What needs to be done
Would you repeat the listing exactly but omit every picture?

Data provided
################

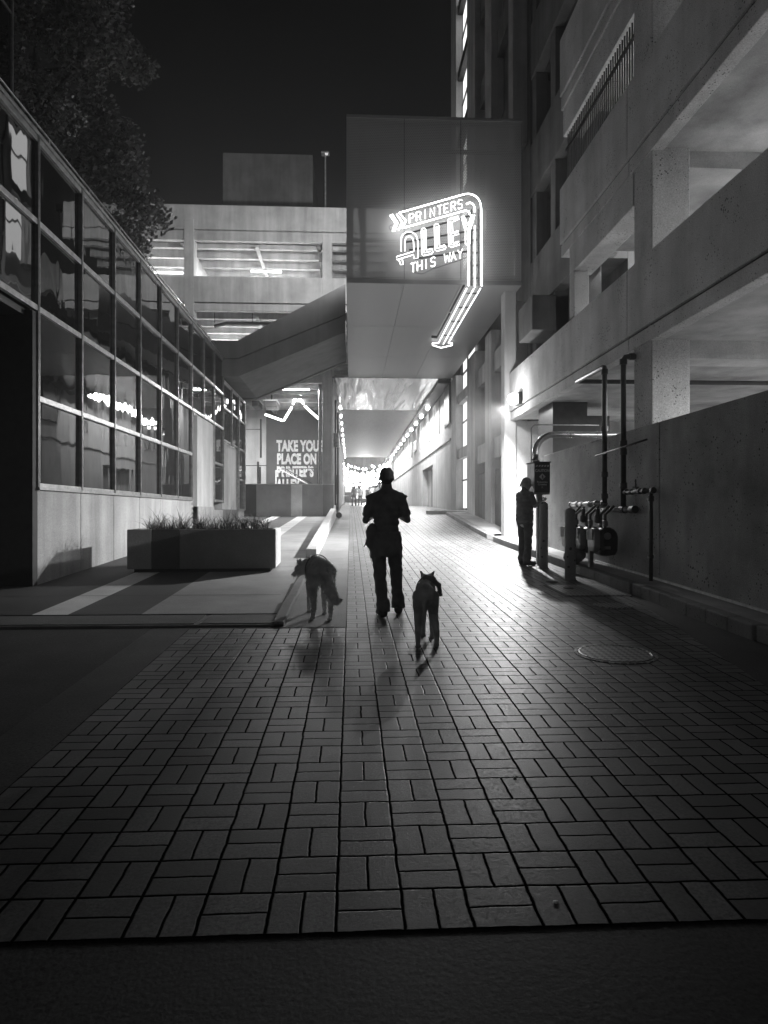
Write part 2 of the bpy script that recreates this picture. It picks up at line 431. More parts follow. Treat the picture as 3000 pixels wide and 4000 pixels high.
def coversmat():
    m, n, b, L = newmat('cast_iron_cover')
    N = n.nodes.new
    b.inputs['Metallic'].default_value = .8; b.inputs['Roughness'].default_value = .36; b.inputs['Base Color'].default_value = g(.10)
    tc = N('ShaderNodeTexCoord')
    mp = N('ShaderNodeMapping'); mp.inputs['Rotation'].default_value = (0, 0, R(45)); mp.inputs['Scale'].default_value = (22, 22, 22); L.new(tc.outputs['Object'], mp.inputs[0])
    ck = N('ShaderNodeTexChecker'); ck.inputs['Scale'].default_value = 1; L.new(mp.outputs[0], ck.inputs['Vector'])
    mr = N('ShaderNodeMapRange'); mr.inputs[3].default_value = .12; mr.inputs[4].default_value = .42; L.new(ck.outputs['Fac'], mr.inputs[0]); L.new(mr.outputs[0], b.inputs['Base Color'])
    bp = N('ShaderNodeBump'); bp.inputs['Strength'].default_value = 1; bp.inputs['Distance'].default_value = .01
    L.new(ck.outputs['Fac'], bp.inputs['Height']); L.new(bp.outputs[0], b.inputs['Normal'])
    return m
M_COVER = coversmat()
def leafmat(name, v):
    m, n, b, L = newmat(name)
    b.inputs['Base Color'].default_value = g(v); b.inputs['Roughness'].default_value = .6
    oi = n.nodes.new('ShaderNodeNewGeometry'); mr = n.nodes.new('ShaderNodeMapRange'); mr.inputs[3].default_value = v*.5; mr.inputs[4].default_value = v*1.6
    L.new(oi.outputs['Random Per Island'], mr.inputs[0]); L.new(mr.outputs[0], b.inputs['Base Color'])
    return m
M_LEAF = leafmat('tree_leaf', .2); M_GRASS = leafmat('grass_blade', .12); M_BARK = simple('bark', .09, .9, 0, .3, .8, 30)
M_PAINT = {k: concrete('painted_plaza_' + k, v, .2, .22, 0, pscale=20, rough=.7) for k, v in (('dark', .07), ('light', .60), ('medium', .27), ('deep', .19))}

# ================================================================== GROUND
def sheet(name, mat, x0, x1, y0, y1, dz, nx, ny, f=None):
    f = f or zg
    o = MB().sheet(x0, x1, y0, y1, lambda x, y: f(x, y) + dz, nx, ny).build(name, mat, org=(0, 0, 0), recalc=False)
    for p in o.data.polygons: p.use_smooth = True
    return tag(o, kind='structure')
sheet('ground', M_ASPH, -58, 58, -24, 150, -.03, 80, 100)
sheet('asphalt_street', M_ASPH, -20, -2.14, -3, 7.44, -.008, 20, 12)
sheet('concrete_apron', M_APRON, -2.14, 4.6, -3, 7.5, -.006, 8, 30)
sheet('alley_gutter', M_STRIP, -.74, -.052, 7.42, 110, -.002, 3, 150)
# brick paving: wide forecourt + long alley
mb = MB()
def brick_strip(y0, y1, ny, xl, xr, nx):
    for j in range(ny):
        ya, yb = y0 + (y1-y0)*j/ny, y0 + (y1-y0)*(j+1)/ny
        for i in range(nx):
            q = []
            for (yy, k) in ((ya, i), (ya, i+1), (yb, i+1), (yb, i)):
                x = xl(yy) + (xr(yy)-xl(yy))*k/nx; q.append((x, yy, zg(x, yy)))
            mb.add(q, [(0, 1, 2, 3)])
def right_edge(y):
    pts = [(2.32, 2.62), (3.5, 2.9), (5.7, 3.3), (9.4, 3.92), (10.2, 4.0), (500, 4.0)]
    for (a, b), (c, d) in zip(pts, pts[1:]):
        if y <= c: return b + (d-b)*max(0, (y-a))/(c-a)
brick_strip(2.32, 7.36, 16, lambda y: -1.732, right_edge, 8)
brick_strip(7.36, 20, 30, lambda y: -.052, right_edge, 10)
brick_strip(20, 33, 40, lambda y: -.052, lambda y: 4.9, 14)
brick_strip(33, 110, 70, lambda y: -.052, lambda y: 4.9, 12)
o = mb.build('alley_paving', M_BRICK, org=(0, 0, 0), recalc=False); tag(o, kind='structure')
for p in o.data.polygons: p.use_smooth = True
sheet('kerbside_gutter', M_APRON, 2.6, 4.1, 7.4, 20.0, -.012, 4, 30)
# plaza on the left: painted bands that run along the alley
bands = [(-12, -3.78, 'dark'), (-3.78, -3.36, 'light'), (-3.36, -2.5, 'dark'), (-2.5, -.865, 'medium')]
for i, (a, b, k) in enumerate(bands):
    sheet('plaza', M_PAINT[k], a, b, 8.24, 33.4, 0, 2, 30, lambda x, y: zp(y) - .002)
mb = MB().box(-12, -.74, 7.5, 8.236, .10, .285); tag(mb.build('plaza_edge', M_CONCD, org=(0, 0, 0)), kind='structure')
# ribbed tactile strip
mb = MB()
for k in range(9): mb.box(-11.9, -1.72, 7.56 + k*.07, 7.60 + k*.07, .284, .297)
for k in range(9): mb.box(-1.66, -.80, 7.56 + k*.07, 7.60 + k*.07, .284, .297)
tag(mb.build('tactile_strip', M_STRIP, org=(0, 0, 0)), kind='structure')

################

Full response
Write part 2 of the bpy script that recreates this picture. It picks up at line 431. More parts follow. Treat the picture as 3000 pixels wide and 4000 pixels high.
def coversmat():
    m, n, b, L = newmat('cast_iron_cover')
    N = n.nodes.new
    b.inputs['Metallic'].default_value = .8; b.inputs['Roughness'].default_value = .36; b.inputs['Base Color'].default_value = g(.10)
    tc = N('ShaderNodeTexCoord')
    mp = N('ShaderNodeMapping'); mp.inputs['Rotation'].default_value = (0, 0, R(45)); mp.inputs['Scale'].default_value = (22, 22, 22); L.new(tc.outputs['Object'], mp.inputs[0])
    ck = N('ShaderNodeTexChecker'); ck.inputs['Scale'].default_value = 1; L.new(mp.outputs[0], ck.inputs['Vector'])
    mr = N('ShaderNodeMapRange'); mr.inputs[3].default_value = .12; mr.inputs[4].default_value = .42; L.new(ck.outputs['Fac'], mr.inputs[0]); L.new(mr.outputs[0], b.inputs['Base Color'])
    bp = N('ShaderNodeBump'); bp.inputs['Strength'].default_value = 1; bp.inputs['Distance'].default_value = .01
    L.new(ck.outputs['Fac'], bp.inputs['Height']); L.new(bp.outputs[0], b.inputs['Normal'])
    return m
M_COVER = coversmat()
def leafmat(name, v):
    m, n, b, L = newmat(name)
    b.inputs['Base Color'].default_value = g(v); b.inputs['Roughness'].default_value = .6
    oi = n.nodes.new('ShaderNodeNewGeometry'); mr = n.nodes.new('ShaderNodeMapRange'); mr.inputs[3].default_value = v*.5; mr.inputs[4].default_value = v*1.6
    L.new(oi.outputs['Random Per Island'], mr.inputs[0]); L.new(mr.outputs[0], b.inputs['Base Color'])
    return m
M_LEAF = leafmat('tree_leaf', .2); M_GRASS = leafmat('grass_blade', .12); M_BARK = simple('bark', .09, .9, 0, .3, .8, 30)
M_PAINT = {k: concrete('painted_plaza_' + k, v, .2, .22, 0, pscale=20, rough=.7) for k, v in (('dark', .07), ('light', .60), ('medium', .27), ('deep', .19))}

# ================================================================== GROUND
def sheet(name, mat, x0, x1, y0, y1, dz, nx, ny, f=None):
    f = f or zg
    o = MB().sheet(x0, x1, y0, y1, lambda x, y: f(x, y) + dz, nx, ny).build(name, mat, org=(0, 0, 0), recalc=False)
    for p in o.data.polygons: p.use_smooth = True
    return tag(o, kind='structure')
sheet('ground', M_ASPH, -58, 58, -24, 150, -.03, 80, 100)
sheet('asphalt_street', M_ASPH, -20, -2.14, -3, 7.44, -.008, 20, 12)
sheet('concrete_apron', M_APRON, -2.14, 4.6, -3, 7.5, -.006, 8, 30)
sheet('alley_gutter', M_STRIP, -.74, -.052, 7.42, 110, -.002, 3, 150)
# brick paving: wide forecourt + long alley
mb = MB()
def brick_strip(y0, y1, ny, xl, xr, nx):
    for j in range(ny):
        ya, yb = y0 + (y1-y0)*j/ny, y0 + (y1-y0)*(j+1)/ny
        for i in range(nx):
            q = []
            for (yy, k) in ((ya, i), (ya, i+1), (yb, i+1), (yb, i)):
                x = xl(yy) + (xr(yy)-xl(yy))*k/nx; q.append((x, yy, zg(x, yy)))
            mb.add(q, [(0, 1, 2, 3)])
def right_edge(y):
    pts = [(2.32, 2.62), (3.5, 2.9), (5.7, 3.3), (9.4, 3.92), (10.2, 4.0), (500, 4.0)]
    for (a, b), (c, d) in zip(pts, pts[1:]):
        if y <= c: return b + (d-b)*max(0, (y-a))/(c-a)
brick_strip(2.32, 7.36, 16, lambda y: -1.732, right_edge, 8)
brick_strip(7.36, 20, 30, lambda y: -.052, right_edge, 10)
brick_strip(20, 33, 40, lambda y: -.052, lambda y: 4.9, 14)
brick_strip(33, 110, 70, lambda y: -.052, lambda y: 4.9, 12)
o = mb.build('alley_paving', M_BRICK, org=(0, 0, 0), recalc=False); tag(o, kind='structure')
for p in o.data.polygons: p.use_smooth = True
sheet('kerbside_gutter', M_APRON, 2.6, 4.1, 7.4, 20.0, -.012, 4, 30)
# plaza on the left: painted bands that run along the alley
bands = [(-12, -3.78, 'dark'), (-3.78, -3.36, 'light'), (-3.36, -2.5, 'dark'), (-2.5, -.865, 'medium')]
for i, (a, b, k) in enumerate(bands):
    sheet('plaza', M_PAINT[k], a, b, 8.24, 33.4, 0, 2, 30, lambda x, y: zp(y) - .002)
mb = MB().box(-12, -.74, 7.5, 8.236, .10, .285); tag(mb.build('plaza_edge', M_CONCD, org=(0, 0, 0)), kind='structure')
# ribbed tactile strip
mb = MB()
for k in range(9): mb.box(-11.9, -1.72, 7.56 + k*.07, 7.60 + k*.07, .284, .297)
for k in range(9): mb.box(-1.66, -.80, 7.56 + k*.07, 7.60 + k*.07, .284, .297)
tag(mb.build('tactile_strip', M_STRIP, org=(0, 0, 0)), kind='structure')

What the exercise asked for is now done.